Each line below should be quoted exactly, please.

## begin

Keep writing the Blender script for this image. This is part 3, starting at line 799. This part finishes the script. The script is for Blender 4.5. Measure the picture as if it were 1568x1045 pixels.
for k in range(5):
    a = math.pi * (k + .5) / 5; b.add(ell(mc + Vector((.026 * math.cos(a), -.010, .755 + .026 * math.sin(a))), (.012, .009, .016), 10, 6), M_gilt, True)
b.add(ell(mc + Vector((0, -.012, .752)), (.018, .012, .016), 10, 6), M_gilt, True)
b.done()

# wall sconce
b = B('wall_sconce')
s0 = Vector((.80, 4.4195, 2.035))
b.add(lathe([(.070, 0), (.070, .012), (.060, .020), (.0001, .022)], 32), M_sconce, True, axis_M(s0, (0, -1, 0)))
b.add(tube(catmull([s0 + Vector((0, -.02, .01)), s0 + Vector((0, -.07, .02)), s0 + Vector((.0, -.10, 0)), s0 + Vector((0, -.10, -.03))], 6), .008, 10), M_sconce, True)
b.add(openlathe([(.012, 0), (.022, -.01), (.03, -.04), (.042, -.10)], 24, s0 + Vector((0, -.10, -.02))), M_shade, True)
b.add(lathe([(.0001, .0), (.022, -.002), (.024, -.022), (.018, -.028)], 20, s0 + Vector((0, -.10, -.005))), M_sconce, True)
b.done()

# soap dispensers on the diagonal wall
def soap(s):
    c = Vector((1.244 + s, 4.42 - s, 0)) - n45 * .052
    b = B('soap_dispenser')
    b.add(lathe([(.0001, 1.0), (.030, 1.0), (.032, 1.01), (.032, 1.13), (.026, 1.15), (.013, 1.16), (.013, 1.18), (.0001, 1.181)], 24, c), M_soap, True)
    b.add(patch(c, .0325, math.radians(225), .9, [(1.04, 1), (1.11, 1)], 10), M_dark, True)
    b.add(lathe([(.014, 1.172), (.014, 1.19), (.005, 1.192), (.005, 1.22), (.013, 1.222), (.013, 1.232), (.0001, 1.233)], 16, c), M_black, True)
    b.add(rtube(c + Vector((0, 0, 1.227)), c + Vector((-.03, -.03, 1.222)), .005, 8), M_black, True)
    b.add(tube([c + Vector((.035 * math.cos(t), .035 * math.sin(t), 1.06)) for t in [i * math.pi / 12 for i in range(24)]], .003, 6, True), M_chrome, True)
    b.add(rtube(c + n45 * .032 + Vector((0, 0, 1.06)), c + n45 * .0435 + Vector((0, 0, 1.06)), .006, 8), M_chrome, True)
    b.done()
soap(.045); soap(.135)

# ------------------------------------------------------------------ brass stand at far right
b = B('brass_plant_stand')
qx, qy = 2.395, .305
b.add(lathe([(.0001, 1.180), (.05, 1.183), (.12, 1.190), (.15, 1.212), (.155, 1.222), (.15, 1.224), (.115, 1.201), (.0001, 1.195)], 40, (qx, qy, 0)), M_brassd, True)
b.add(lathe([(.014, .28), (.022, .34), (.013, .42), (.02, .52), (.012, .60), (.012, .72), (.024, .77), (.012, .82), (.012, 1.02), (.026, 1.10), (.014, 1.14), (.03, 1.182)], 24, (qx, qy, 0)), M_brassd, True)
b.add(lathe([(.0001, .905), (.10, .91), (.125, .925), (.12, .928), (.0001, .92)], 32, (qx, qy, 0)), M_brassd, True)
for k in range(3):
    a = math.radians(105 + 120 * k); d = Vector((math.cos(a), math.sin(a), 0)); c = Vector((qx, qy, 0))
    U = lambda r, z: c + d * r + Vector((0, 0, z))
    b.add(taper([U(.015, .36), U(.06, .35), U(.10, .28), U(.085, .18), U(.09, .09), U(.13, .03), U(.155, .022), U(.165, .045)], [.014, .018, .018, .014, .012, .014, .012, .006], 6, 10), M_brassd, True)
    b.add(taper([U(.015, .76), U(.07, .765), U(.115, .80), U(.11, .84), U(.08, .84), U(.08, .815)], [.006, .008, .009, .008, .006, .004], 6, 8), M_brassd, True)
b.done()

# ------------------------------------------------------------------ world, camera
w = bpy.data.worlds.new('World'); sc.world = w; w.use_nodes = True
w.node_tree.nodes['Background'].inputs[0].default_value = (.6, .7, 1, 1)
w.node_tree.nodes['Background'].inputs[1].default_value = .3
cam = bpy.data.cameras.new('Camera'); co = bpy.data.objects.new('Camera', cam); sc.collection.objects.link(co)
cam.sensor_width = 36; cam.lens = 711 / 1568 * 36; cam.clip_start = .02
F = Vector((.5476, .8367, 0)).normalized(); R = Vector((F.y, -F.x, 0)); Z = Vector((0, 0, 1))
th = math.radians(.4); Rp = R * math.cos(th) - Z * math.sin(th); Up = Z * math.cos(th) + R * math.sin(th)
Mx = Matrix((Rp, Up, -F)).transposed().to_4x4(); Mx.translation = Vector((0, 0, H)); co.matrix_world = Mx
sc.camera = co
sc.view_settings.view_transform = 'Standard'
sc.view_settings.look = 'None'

## end

● Solved exercise
Keep writing the Blender script for this image. This is part 3, starting at line 799. This part finishes the script. The script is for Blender 4.5. Measure the picture as if it were 1568x1045 pixels.
for k in range(5):
    a = math.pi * (k + .5) / 5; b.add(ell(mc + Vector((.026 * math.cos(a), -.010, .755 + .026 * math.sin(a))), (.012, .009, .016), 10, 6), M_gilt, True)
b.add(ell(mc + Vector((0, -.012, .752)), (.018, .012, .016), 10, 6), M_gilt, True)
b.done()

# wall sconce
b = B('wall_sconce')
s0 = Vector((.80, 4.4195, 2.035))
b.add(lathe([(.070, 0), (.070, .012), (.060, .020), (.0001, .022)], 32), M_sconce, True, axis_M(s0, (0, -1, 0)))
b.add(tube(catmull([s0 + Vector((0, -.02, .01)), s0 + Vector((0, -.07, .02)), s0 + Vector((.0, -.10, 0)), s0 + Vector((0, -.10, -.03))], 6), .008, 10), M_sconce, True)
b.add(openlathe([(.012, 0), (.022, -.01), (.03, -.04), (.042, -.10)], 24, s0 + Vector((0, -.10, -.02))), M_shade, True)
b.add(lathe([(.0001, .0), (.022, -.002), (.024, -.022), (.018, -.028)], 20, s0 + Vector((0, -.10, -.005))), M_sconce, True)
b.done()

# soap dispensers on the diagonal wall
def soap(s):
    c = Vector((1.244 + s, 4.42 - s, 0)) - n45 * .052
    b = B('soap_dispenser')
    b.add(lathe([(.0001, 1.0), (.030, 1.0), (.032, 1.01), (.032, 1.13), (.026, 1.15), (.013, 1.16), (.013, 1.18), (.0001, 1.181)], 24, c), M_soap, True)
    b.add(patch(c, .0325, math.radians(225), .9, [(1.04, 1), (1.11, 1)], 10), M_dark, True)
    b.add(lathe([(.014, 1.172), (.014, 1.19), (.005, 1.192), (.005, 1.22), (.013, 1.222), (.013, 1.232), (.0001, 1.233)], 16, c), M_black, True)
    b.add(rtube(c + Vector((0, 0, 1.227)), c + Vector((-.03, -.03, 1.222)), .005, 8), M_black, True)
    b.add(tube([c + Vector((.035 * math.cos(t), .035 * math.sin(t), 1.06)) for t in [i * math.pi / 12 for i in range(24)]], .003, 6, True), M_chrome, True)
    b.add(rtube(c + n45 * .032 + Vector((0, 0, 1.06)), c + n45 * .0435 + Vector((0, 0, 1.06)), .006, 8), M_chrome, True)
    b.done()
soap(.045); soap(.135)

# ------------------------------------------------------------------ brass stand at far right
b = B('brass_plant_stand')
qx, qy = 2.395, .305
b.add(lathe([(.0001, 1.180), (.05, 1.183), (.12, 1.190), (.15, 1.212), (.155, 1.222), (.15, 1.224), (.115, 1.201), (.0001, 1.195)], 40, (qx, qy, 0)), M_brassd, True)
b.add(lathe([(.014, .28), (.022, .34), (.013, .42), (.02, .52), (.012, .60), (.012, .72), (.024, .77), (.012, .82), (.012, 1.02), (.026, 1.10), (.014, 1.14), (.03, 1.182)], 24, (qx, qy, 0)), M_brassd, True)
b.add(lathe([(.0001, .905), (.10, .91), (.125, .925), (.12, .928), (.0001, .92)], 32, (qx, qy, 0)), M_brassd, True)
for k in range(3):
    a = math.radians(105 + 120 * k); d = Vector((math.cos(a), math.sin(a), 0)); c = Vector((qx, qy, 0))
    U = lambda r, z: c + d * r + Vector((0, 0, z))
    b.add(taper([U(.015, .36), U(.06, .35), U(.10, .28), U(.085, .18), U(.09, .09), U(.13, .03), U(.155, .022), U(.165, .045)], [.014, .018, .018, .014, .012, .014, .012, .006], 6, 10), M_brassd, True)
    b.add(taper([U(.015, .76), U(.07, .765), U(.115, .80), U(.11, .84), U(.08, .84), U(.08, .815)], [.006, .008, .009, .008, .006, .004], 6, 8), M_brassd, True)
b.done()

# ------------------------------------------------------------------ world, camera
w = bpy.data.worlds.new('World'); sc.world = w; w.use_nodes = True
w.node_tree.nodes['Background'].inputs[0].default_value = (.6, .7, 1, 1)
w.node_tree.nodes['Background'].inputs[1].default_value = .3
cam = bpy.data.cameras.new('Camera'); co = bpy.data.objects.new('Camera', cam); sc.collection.objects.link(co)
cam.sensor_width = 36; cam.lens = 711 / 1568 * 36; cam.clip_start = .02
F = Vector((.5476, .8367, 0)).normalized(); R = Vector((F.y, -F.x, 0)); Z = Vector((0, 0, 1))
th = math.radians(.4); Rp = R * math.cos(th) - Z * math.sin(th); Up = Z * math.cos(th) + R * math.sin(th)
Mx = Matrix((Rp, Up, -F)).transposed().to_4x4(); Mx.translation = Vector((0, 0, H)); co.matrix_world = Mx
sc.camera = co
sc.view_settings.view_transform = 'Standard'
sc.view_settings.look = 'None'